Think of this as good proofwriting style, similar to good coding style. Introduce a macro if it will be used often, but not gratuitously to be used once.
Your argument as a whole should be like good code as well.
- Documentation (intuition as needed.. "the reason we are looking for the sociable vertices is that their degrees are sufficiently high that when we recurse on them, we'll cover at least 3/4 of the graph, and.... the remaining 1/4 of the graph is handled via this other technique...". )
- Top down, modular (give high level, delve into detail as needed)
- Good variable names
- Clear understanding of I/O requirements, expectations, for each piece. (Exactly what does the lemma depend on? Exactly what is the conclusion of the theorem?)
Interaction
The TA randomly assigns to each person in your group a problem to present. Those not presenting should for the most part remain quiet, until at some point it appears that help is needed/requested.
During your presentation, the TA may interrupt, ask questions, provide or ask for clarifying comments, point out flaws or counterexamples. Usually this can be taken as an indication that either you haven't made things clear, or that there is an error. It might also be that you've assumed too much of the battle-weary TA. In any case, don't panic, just answer the questions... think of it as a tutoring session.
Part of the value is that you can get immediate, real-time feedback on your solutions. However, you also will likely find out that there are errors in your solution, you overlooked some cases, your proof is outright wrong, whatever.

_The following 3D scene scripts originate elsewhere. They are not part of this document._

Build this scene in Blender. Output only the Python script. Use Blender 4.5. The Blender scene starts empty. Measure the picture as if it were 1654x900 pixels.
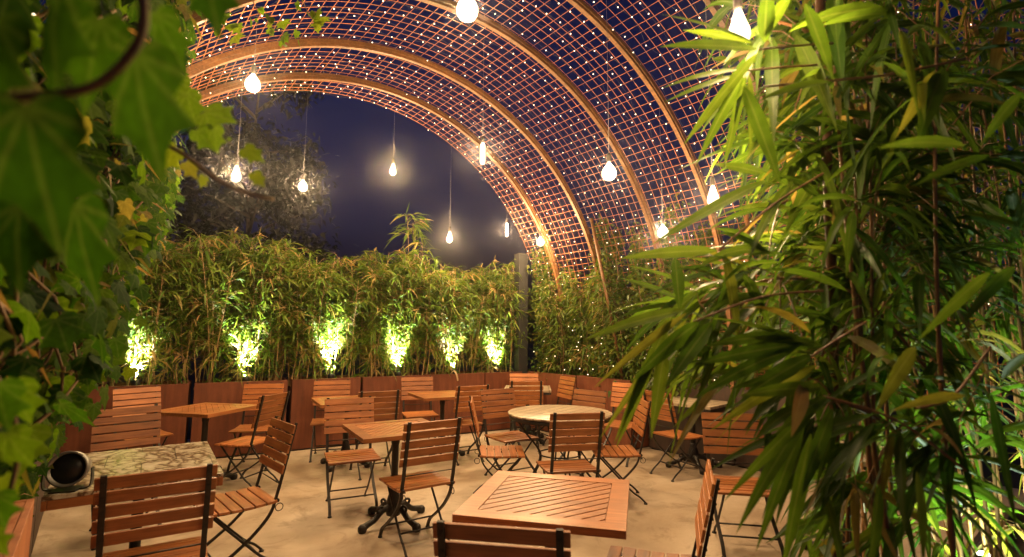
import bpy, bmesh, math, random
import numpy as np
from mathutils import Vector, Matrix
PI = math.pi
scn = bpy.context.scene
COL = scn.collection
rnd = random.Random(7)
HALO_DENSITY = 0.0028
NP = np.random.default_rng(11)

# ------------------------------------------------------------------ camera (room frame: +x across the patio, +y along it)
F, PITCH, ROLL, CAMH = 813.76, math.radians(6.33), math.radians(0.286), 1.5
PHI = math.radians(129.4)
N3 = np.array([math.sin(PHI), -math.cos(PHI), 0.0]); U3 = np.array([math.cos(PHI), math.sin(PHI), 0.0])
_cp, _sp = math.cos(PITCH), math.sin(PITCH)
_r = np.array([1, 0, 0.]); _f = np.array([0, _cp, _sp]); _u = np.array([0, -_sp, _cp])
_c, _s = math.cos(ROLL), math.sin(ROLL)
def room(v): return np.array([v @ N3, v @ U3, v[2]])
CR, CU, CF = room(_c*_r + _s*_u), room(-_s*_r + _c*_u), room(_f)
def at(px, py, dep):
    """room point seen at photo pixel (px, py) at depth dep"""
    return np.array([0, 0, CAMH]) + (CR*(px-827)/F + CU*(450-py)/F + CF)*dep

cam = bpy.data.cameras.new('camera'); camo = bpy.data.objects.new('camera', cam); COL.objects.link(camo)
M = Matrix(((CR[0], CU[0], -CF[0], 0), (CR[1], CU[1], -CF[1], 0), (CR[2], CU[2], -CF[2], CAMH), (0, 0, 0, 1)))
camo.matrix_world = M
cam.sensor_width = 36; cam.lens = F/1654*36; cam.clip_start = 0.02; cam.clip_end = 2000
cam.dof.use_dof = True; cam.dof.focus_distance = 4.6; cam.dof.aperture_fstop = 2.6
scn.camera = camo

# ------------------------------------------------------------------ object helpers
def tag(o, label=None, cat=None, group=None, kind=None):
    if label: o['label'] = label
    if cat: o['category'] = cat
    if group: o['group'] = group
    if kind: o['kind'] = kind
    return o
def empty(name, loc=(0, 0, 0), rz=0.0):
    o = bpy.data.objects.new(name, None); o.empty_display_size = .1; COL.objects.link(o)
    o.location = loc; o.rotation_euler = (0, 0, rz); return o
def link(name, me, parent=None, loc=None, rz=None):
    o = bpy.data.objects.new(name, me); COL.objects.link(o)
    if parent: o.parent = parent
    if loc is not None: o.location = loc
    if rz is not None: o.rotation_euler = (0, 0, rz)
    return o
def copy_tree(o, parent=None):
    c = o.copy(); COL.objects.link(c)
    if parent: c.parent = parent
    for ch in o.children: copy_tree(ch, c)
    return c
def np_mesh(name, V, T, mat, rand=None, smooth=True, mats=None, midx=None, lv=None):
    """triangle mesh from arrays"""
    V = np.asarray(V, np.float32); T = np.asarray(T, np.int32)
    me = bpy.data.meshes.new(name)
    me.vertices.add(len(V)); me.vertices.foreach_set('co', V.ravel())
    me.loops.add(T.size); me.loops.foreach_set('vertex_index', T.ravel())
    me.polygons.add(len(T)); me.polygons.foreach_set('loop_start', np.arange(0, T.size, 3, dtype=np.int32))
    if rand is not None:
        a = me.attributes.new('rnd', 'FLOAT', 'POINT'); a.data.foreach_set('value', np.asarray(rand, np.float32))
    if lv is not None:
        a = me.attributes.new('lv', 'FLOAT_VECTOR', 'POINT'); a.data.foreach_set('vector', np.asarray(lv, np.float32).ravel())
    for m in (mats or [mat]): me.materials.append(m)
    if midx is not None: me.polygons.foreach_set('material_index', np.asarray(midx, np.int32))
    me.polygons.foreach_set('use_smooth', np.full(len(T), smooth))
    me.update(); return me

class MB:
    """collects boxes, tubes, lathes into one bmesh"""
    def __init__(self): self.bm = bmesh.new(); self.sm = []
    def box(self, c, size, rot=None, bev=0.0):
        m = Matrix.Translation(Vector(c))
        if rot is not None: m = m @ rot.to_4x4()
        m = m @ Matrix.Diagonal((*size, 1))
        r = bmesh.ops.create_cube(self.bm, size=1, matrix=m)
        if bev > 0:
            es = list({e for v in r['verts'] for e in v.link_edges})
            bmesh.ops.bevel(self.bm, geom=es, offset=bev, segments=2, profile=.6, affect='EDGES', clamp_overlap=True)
        return self
    def tube(self, pts, r, seg=8, flat=None, cap=True):
        """round (or flat: (wx, wy) half sizes in side/normal) bar along pts; r number or list"""
        P = [Vector(p) for p in pts]; n = len(P); rings = []
        rr = r if isinstance(r, (list, tuple)) else [r]*n
        up = None
        for i in range(n):
            t = (P[min(i+1, n-1)] - P[max(i-1, 0)]).normalized()
            if up is None:
                up = Vector((1, 0, 0)) if flat else (Vector((0, 0, 1)) if abs(t.z) < .9 else Vector((1, 0, 0)))
            a = (up - t*up.dot(t)); a = a.normalized() if a.length > 1e-6 else t.orthogonal().normalized()
            b = t.cross(a); up = a
            if flat:
                wx, wy = flat
                ring = [self.bm.verts.new(P[i] + a*sx*wx + b*sy*wy) for sx, sy in ((1, 1), (-1, 1), (-1, -1), (1, -1))]
            else:
                ring = [self.bm.verts.new(P[i] + (a*math.cos(2*PI*k/seg) + b*math.sin(2*PI*k/seg))*rr[i]) for k in range(seg)]
            rings.append(ring)
        for i in range(n-1):
            A, B = rings[i], rings[i+1]; k = len(A)
            for j in range(k):
                f = self.bm.faces.new((A[j], A[(j+1) % k], B[(j+1) % k], B[j])); f.smooth = not flat
        if cap:
            self.bm.faces.new(rings[0][::-1]); self.bm.faces.new(rings[-1])
        return self
    def lathe(self, prof, seg=24, c=(0, 0, 0)):
        c = Vector(c); rings = []
        for r, z in prof:
            rings.append([self.bm.verts.new(c + Vector((max(r, 1e-4)*math.cos(2*PI*k/seg), max(r, 1e-4)*math.sin(2*PI*k/seg), z))) for k in range(seg)])
        for A, B in zip(rings, rings[1:]):
            for j in range(seg):
                f = self.bm.faces.new((A[j], A[(j+1) % seg], B[(j+1) % seg], B[j])); f.smooth = True
        self.bm.faces.new(rings[0][::-1]); self.bm.faces.new(rings[-1])
        return self
    def prism(self, outline, z0, z1):
        a = [self.bm.verts.new((x, y, z0)) for x, y in outline]; b = [self.bm.verts.new((x, y, z1)) for x, y in outline]
        self.bm.faces.new(a[::-1]); self.bm.faces.new(b); n = len(a)
        for i in range(n): self.bm.faces.new((a[i], a[(i+1) % n], b[(i+1) % n], b[i]))
        return self
    def mesh(self, name, mat):
        bmesh.ops.recalc_face_normals(self.bm, faces=self.bm.faces)
        me = bpy.data.meshes.new(name); self.bm.to_mesh(me); self.bm.free()
        me.materials.append(mat); return me

def smooth_path(pts, n=6):
    """Catmull-Rom through pts"""
    P = [Vector(p) for p in pts]; out = []
    for i in range(len(P)-1):
        p0, p1, p2, p3 = P[max(i-1, 0)], P[i], P[i+1], P[min(i+2, len(P)-1)]
        for k in range(n):
            t = k/n
            out.append(.5*((2*p1) + (p2-p0)*t + (2*p0-5*p1+4*p2-p3)*t*t + (3*p1-p0-3*p2+p3)*t**3))
    out.append(P[-1]); return out

# ------------------------------------------------------------------ materials
def mat(name):
    m = bpy.data.materials.new(name); m.use_nodes = True
    nt = m.node_tree; b = nt.nodes['Principled BSDF']
    return m, nt, b, nt.nodes, nt.links
def node(nt, t, **kw):
    n = nt.nodes.new(t)
    for k, v in kw.items(): setattr(n, k, v)
    return n
def ramp(nt, fac, stops):
    r = node(nt, 'ShaderNodeValToRGB'); e = r.color_ramp.elements
    while len(e) < len(stops): e.new(.5)
    for x, (p, c) in zip(e, stops): x.position = p; x.color = (*c, 1)
    nt.links.new(fac, r.inputs[0]); return r.outputs[0]
def coords(nt, scale, which='Object'):
    tc = node(nt, 'ShaderNodeTexCoord'); mp = node(nt, 'ShaderNodeMapping'); mp.inputs['Scale'].default_value = scale
    nt.links.new(tc.outputs[which], mp.inputs[0]); return mp.outputs[0]
def noise(nt, co, scale, detail=4, rough=.6, dist=0):
    n = node(nt, 'ShaderNodeTexNoise'); n.inputs['Scale'].default_value = scale; n.inputs['Detail'].default_value = detail
    n.inputs['Roughness'].default_value = rough; n.inputs['Distortion'].default_value = dist
    nt.links.new(co, n.inputs[0]); return n.outputs[0]
def bump(nt, b, h, strength=.3, dist=.002):
    bp = node(nt, 'ShaderNodeBump'); bp.inputs['Strength'].default_value = strength; bp.inputs['Distance'].default_value = dist
    nt.links.new(h, bp.inputs['Height']); nt.links.new(bp.outputs[0], b.inputs['Normal'])

def wood(name, dark, light, axis='x', rough=.42, cell=None):
    m, nt, b, N, L = mat(name)
    sc = {'x': (1.2, 22, 22), 'y': (22, 1.2, 22), 'z': (22, 22, 1.2), 'd': (1, 1, 1)}[axis]
    co = coords(nt, sc)
    if axis == 'd':
        co = coords(nt, (1, 1, 1)); mp = co.node; mp.inputs['Rotation'].default_value = (0, 0, PI/4); mp.inputs['Scale'].default_value = (1.2, 22, 22)
    oi = node(nt, 'ShaderNodeObjectInfo')
    ad = node(nt, 'ShaderNodeVectorMath', operation='ADD'); mul = node(nt, 'ShaderNodeMath', operation='MULTIPLY'); mul.inputs[1].default_value = 37
    L.new(oi.outputs['Random'], mul.inputs[0]); L.new(co, ad.inputs[0]); L.new(mul.outputs[0], ad.inputs[1])
    n1 = noise(nt, ad.outputs[0], 2.2, 6, .65, .4)
    c = ramp(nt, n1, [(.3, dark), (.55, [(a+d)/2 for a, d in zip(dark, light)]), (.75, light)])
    n2 = noise(nt, coords(nt, (3, 9, 9)), 1.3, 3)
    hs = node(nt, 'ShaderNodeHueSaturation'); mr = node(nt, 'ShaderNodeMapRange')
    mr.inputs[1].default_value = .3; mr.inputs[2].default_value = .7; mr.inputs[3].default_value = .7; mr.inputs[4].default_value = 1.25
    L.new(n2, mr.inputs[0]); m2 = node(nt, 'ShaderNodeMath', operation='MULTIPLY'); L.new(mr.outputs[0], m2.inputs[0])
    mr2 = node(nt, 'ShaderNodeMapRange'); mr2.inputs[3].default_value = .66; mr2.inputs[4].default_value = 1.25; L.new(oi.outputs['Random'], mr2.inputs[0])
    L.new(mr2.outputs[0], m2.inputs[1]); L.new(m2.outputs[0], hs.inputs['Value']); L.new(c, hs.inputs['Color'])
    L.new(hs.outputs[0], b.inputs['Base Color']); b.inputs['Roughness'].default_value = rough
    bump(nt, b, n1, .25, .001)
    return m

WOOD = wood('teak_slats', (.22, .068, .019), (.48, .185, .058))
WOODTOP = wood('teak_top', (.23, .078, .023), (.43, .175, .062), 'x', .38)
WOODDIAG = wood('teak_diagonal', (.20, .066, .02), (.44, .18, .062), 'd', .4)
RIBWOOD = wood('rib_timber', (.10, .043, .014), (.24, .112, .04), 'y', .55)

def simple(name, col, rough=.5, metal=0, noise_amt=.0, nscale=30, bumpy=0):
    m, nt, b, N, L = mat(name); b.inputs['Roughness'].default_value = rough; b.inputs['Metallic'].default_value = metal
    if noise_amt:
        n = noise(nt, coords(nt, (1, 1, 1)), nscale, 5)
        lo = [c*(1-noise_amt) for c in col]; hi = [min(1, c*(1+noise_amt)) for c in col]
        L.new(ramp(nt, n, [(.3, lo), (.7, hi)]), b.inputs['Base Color'])
        if bumpy: bump(nt, b, n, bumpy, .002)
    else: b.inputs['Base Color'].default_value = (*col, 1)
    return m
IRON = simple('black_iron', (.022, .018, .015), .48, .3, .4, 40, .2)
BLACK = simple('black_plastic', (.012, .012, .012), .4)
GREYMETAL = simple('grey_housing', (.25, .24, .22), .4, .6)
POSTM = simple('grey_post', (.02, .019, .018), .6, 0, .25, 8)
CORD = simple('cord_black', (.05, .05, .05), .6)
WHITECORD = simple('cord_pale', (.16, .15, .15), .6)
SOIL = simple('soil', (.035, .022, .014), .95, 0, .5, 30, .8)
REBAR = simple('rusty_rebar', (.40, .14, .052), .65, .15, .4, 14)

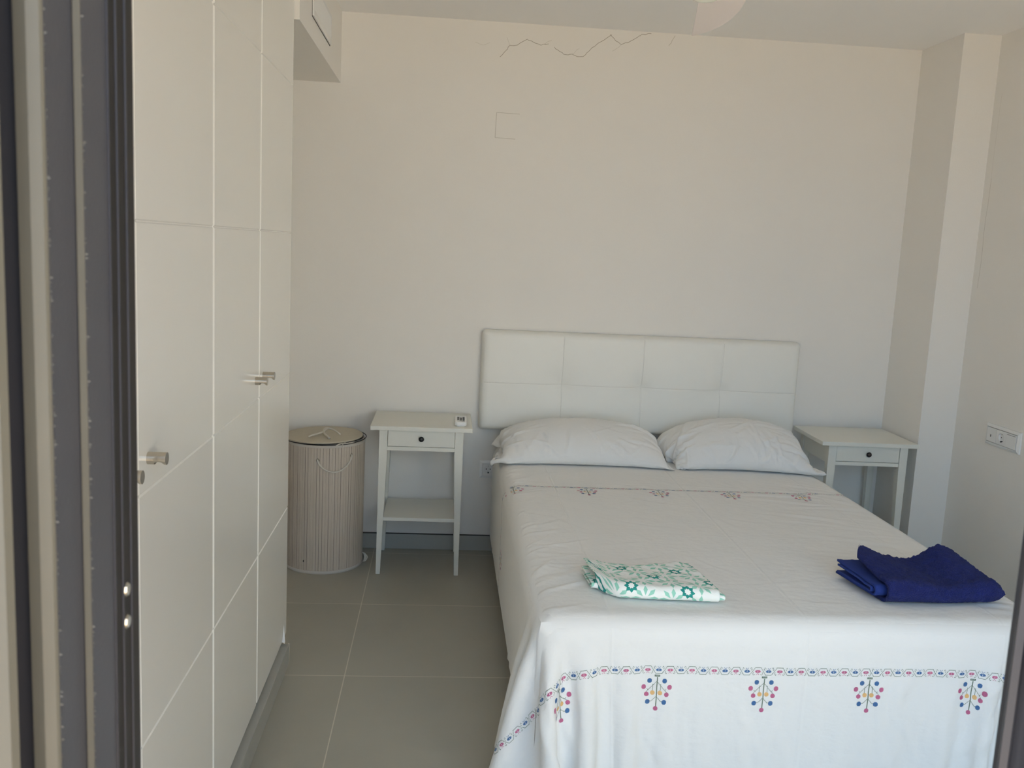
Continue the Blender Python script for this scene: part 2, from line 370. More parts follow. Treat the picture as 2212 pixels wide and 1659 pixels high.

Within reason, the TA will allow you to react and modify your solutions. However, only full points for content will be awarded when the initial solution presented was correct. Yes, we realize that this gives oral presentation an advantage over written. Yes, we realize that after we say it evens out you'll point out that because your group number is even (or odd), the luck of the draw made this unfair. No, we do not care, because allowing for this interaction is probably quite beneficial in the learning process, and to simply say "nope, wrong. move on" would blow some really good teaching/learning moments.